## Begin Listed records

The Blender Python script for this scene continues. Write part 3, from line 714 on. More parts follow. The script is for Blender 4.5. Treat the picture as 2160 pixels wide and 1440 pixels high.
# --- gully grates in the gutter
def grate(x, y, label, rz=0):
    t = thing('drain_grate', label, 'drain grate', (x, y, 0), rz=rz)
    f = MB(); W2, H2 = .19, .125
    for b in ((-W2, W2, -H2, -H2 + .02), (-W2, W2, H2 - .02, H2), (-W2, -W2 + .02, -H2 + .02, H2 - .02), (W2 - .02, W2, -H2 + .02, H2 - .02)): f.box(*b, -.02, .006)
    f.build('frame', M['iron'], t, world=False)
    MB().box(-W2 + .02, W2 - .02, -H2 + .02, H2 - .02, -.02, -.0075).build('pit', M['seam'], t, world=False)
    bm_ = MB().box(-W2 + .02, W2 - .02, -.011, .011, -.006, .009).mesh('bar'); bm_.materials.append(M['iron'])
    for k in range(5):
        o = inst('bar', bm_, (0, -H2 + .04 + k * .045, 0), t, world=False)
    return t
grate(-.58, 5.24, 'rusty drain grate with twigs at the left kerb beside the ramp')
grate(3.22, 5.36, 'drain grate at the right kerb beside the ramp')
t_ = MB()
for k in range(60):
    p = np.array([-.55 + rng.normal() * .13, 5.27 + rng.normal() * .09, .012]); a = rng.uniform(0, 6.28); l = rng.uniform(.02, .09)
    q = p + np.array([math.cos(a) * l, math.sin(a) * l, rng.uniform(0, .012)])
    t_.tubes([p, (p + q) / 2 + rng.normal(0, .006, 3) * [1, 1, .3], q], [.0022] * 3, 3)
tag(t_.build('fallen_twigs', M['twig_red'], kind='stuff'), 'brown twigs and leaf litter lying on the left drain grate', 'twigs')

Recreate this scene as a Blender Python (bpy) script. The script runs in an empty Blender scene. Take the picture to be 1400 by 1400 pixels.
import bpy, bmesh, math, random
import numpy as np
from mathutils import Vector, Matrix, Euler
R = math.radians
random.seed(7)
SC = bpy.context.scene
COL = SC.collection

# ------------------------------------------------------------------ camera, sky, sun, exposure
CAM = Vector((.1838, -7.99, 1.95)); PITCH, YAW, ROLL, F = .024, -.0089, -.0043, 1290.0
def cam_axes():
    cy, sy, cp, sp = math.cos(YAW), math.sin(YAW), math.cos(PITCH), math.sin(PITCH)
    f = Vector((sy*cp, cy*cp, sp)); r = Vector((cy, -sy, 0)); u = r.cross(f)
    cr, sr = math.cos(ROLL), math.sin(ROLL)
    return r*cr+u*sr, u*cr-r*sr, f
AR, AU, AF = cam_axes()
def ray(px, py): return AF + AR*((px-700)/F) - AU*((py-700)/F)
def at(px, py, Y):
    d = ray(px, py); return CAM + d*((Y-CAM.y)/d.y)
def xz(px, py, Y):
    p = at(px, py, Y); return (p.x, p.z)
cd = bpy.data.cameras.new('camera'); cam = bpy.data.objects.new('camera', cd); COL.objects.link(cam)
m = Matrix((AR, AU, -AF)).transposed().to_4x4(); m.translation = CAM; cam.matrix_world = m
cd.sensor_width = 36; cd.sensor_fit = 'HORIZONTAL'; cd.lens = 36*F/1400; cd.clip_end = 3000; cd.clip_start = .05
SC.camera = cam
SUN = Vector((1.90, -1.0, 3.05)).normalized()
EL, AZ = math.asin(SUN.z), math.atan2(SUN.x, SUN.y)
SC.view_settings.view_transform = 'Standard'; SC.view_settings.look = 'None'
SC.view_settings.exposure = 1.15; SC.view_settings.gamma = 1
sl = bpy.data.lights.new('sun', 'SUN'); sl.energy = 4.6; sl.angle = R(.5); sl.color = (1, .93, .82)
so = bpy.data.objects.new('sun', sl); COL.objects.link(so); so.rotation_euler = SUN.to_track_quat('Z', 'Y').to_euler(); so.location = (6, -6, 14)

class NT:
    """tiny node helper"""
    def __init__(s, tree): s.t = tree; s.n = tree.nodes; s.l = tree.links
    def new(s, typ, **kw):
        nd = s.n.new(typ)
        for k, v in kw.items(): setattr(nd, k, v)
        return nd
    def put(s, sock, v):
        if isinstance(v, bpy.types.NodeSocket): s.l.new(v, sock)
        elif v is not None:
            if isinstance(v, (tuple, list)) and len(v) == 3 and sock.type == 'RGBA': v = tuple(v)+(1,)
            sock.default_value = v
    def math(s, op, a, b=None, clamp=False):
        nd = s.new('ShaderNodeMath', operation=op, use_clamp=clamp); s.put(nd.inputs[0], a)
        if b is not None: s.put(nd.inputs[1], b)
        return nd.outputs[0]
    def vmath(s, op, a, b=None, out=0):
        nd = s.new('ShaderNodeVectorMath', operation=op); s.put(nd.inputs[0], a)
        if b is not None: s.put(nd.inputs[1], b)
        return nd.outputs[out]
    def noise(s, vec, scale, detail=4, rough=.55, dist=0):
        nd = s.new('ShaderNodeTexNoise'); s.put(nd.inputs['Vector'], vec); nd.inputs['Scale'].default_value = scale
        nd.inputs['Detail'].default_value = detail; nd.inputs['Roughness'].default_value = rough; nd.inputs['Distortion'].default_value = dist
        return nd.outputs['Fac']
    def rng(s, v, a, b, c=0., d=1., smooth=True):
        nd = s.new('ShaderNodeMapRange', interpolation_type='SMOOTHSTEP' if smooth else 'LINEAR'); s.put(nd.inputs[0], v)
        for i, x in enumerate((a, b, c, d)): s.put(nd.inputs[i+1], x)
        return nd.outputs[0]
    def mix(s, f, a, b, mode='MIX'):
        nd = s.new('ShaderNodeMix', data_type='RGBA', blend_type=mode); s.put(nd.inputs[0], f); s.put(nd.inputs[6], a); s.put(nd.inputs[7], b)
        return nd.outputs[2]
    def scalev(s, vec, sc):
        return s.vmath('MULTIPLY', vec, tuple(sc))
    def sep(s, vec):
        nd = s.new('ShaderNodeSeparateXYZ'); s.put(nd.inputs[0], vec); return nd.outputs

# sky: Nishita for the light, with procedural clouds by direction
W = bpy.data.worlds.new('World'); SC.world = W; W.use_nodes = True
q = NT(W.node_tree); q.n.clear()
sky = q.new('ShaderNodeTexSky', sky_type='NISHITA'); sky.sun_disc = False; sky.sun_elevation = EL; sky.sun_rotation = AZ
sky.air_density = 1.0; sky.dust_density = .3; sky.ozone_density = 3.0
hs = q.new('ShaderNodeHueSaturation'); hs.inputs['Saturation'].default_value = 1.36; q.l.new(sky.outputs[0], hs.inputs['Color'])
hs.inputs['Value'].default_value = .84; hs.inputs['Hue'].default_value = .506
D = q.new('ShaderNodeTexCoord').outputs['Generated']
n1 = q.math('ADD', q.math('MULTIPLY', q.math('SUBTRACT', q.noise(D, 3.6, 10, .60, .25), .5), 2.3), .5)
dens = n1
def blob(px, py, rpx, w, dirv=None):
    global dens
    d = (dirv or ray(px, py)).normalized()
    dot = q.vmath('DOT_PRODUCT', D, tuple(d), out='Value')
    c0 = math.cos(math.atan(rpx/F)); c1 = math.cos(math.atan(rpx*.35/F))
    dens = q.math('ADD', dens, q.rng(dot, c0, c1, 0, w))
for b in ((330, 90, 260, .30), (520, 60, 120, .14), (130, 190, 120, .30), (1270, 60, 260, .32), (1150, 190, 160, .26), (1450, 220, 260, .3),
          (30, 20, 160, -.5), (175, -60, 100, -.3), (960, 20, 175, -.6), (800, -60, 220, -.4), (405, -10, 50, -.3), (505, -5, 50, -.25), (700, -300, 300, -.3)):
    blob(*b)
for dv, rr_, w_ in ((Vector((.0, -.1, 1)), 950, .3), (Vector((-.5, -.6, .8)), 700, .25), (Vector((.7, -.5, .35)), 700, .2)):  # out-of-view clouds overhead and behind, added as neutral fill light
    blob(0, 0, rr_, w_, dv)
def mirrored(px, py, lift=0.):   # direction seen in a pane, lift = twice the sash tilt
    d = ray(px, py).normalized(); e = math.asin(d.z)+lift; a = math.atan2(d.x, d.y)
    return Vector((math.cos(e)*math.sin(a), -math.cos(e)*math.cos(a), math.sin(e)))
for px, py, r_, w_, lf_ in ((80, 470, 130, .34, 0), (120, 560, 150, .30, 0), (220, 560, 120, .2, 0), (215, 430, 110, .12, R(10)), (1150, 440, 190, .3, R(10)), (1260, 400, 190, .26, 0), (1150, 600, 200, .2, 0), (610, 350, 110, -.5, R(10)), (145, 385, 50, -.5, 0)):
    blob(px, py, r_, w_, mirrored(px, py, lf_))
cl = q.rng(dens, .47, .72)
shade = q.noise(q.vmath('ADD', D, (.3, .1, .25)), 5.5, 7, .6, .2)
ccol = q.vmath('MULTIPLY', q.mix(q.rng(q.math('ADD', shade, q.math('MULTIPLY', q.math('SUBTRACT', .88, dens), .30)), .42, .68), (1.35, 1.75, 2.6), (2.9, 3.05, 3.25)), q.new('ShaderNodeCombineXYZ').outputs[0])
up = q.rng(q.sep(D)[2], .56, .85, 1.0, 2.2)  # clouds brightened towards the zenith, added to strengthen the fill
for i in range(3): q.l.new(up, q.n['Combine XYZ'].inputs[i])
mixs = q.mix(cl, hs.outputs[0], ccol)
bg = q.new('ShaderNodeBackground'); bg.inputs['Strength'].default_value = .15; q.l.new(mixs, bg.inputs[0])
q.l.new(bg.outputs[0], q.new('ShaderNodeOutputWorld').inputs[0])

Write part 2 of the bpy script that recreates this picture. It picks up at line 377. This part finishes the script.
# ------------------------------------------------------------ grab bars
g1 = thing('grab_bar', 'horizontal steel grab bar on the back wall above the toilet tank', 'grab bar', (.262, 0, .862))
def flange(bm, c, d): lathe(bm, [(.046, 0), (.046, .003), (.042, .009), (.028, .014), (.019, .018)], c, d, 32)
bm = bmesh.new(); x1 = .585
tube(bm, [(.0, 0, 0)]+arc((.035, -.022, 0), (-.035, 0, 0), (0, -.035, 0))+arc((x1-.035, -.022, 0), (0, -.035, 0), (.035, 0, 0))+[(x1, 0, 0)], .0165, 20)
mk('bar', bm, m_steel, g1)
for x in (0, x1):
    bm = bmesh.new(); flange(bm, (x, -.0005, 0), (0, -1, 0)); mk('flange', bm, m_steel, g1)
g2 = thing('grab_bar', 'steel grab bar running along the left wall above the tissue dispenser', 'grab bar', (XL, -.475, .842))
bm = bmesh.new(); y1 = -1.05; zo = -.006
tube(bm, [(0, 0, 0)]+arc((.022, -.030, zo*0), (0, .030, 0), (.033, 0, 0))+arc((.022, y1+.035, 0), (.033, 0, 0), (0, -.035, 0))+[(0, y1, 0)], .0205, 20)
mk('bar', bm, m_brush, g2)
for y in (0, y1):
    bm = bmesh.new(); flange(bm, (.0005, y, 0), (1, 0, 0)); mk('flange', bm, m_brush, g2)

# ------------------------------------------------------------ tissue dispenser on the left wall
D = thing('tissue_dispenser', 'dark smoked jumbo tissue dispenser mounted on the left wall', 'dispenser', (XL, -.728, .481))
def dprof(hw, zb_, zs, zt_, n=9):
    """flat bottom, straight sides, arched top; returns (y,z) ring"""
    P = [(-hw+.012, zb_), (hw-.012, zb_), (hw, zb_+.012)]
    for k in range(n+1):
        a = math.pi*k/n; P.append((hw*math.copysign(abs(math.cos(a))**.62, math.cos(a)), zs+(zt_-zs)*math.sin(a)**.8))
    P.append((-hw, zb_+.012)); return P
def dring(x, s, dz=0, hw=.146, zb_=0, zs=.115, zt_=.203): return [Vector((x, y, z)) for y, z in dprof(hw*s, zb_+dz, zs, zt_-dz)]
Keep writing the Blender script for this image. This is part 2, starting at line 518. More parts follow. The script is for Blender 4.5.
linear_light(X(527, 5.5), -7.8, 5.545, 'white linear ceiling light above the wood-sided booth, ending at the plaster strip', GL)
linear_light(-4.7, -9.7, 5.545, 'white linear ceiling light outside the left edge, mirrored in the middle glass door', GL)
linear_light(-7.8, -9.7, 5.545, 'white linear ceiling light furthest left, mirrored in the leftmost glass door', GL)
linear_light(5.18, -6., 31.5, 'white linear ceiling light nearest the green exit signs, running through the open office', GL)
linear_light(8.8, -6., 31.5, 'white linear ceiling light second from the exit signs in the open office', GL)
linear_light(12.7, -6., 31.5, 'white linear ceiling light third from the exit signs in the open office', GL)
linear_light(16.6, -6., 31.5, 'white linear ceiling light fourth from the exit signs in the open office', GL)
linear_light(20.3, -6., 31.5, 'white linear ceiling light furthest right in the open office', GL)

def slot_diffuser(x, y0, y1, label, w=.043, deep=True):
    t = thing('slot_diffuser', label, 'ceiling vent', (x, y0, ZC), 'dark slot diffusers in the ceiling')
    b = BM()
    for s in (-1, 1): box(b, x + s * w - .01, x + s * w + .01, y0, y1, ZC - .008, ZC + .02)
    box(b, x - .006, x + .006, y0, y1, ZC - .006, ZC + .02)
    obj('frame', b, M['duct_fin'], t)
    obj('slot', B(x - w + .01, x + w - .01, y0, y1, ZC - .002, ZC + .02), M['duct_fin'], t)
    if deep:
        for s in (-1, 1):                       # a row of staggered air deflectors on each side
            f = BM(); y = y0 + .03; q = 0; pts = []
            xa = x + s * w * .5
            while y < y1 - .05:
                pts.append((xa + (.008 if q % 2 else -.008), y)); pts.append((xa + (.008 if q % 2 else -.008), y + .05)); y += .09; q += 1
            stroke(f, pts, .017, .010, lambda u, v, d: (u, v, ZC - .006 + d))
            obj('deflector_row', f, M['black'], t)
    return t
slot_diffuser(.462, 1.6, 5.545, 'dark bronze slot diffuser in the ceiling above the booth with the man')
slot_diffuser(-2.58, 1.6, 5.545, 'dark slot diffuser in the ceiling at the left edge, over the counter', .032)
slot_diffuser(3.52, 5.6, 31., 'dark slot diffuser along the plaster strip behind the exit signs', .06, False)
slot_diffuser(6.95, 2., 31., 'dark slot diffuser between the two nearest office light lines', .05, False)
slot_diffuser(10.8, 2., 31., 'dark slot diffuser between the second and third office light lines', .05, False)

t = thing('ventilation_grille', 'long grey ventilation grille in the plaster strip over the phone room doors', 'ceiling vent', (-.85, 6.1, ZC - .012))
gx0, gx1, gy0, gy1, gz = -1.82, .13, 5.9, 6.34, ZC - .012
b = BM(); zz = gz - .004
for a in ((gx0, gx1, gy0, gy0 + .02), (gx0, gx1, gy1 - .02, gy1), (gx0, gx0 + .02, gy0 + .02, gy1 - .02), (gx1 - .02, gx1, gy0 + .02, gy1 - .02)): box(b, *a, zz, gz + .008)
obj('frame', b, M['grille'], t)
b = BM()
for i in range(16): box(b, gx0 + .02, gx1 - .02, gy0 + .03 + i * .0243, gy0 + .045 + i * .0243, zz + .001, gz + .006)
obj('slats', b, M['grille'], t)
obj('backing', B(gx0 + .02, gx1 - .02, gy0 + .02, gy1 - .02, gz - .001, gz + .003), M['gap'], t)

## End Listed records

_What you should do_.
Only the lines from the one containing "Recreate this scene" through the one containing "COL = SC.collection" are to be extracted, exactly as they appear, with both ends included.

_Answer below_.
Recreate this scene as a Blender Python (bpy) script. The script runs in an empty Blender scene. Take the picture to be 1400 by 1400 pixels.
import bpy, bmesh, math, random
import numpy as np
from mathutils import Vector, Matrix, Euler
R = math.radians
random.seed(7)
SC = bpy.context.scene
COL = SC.collection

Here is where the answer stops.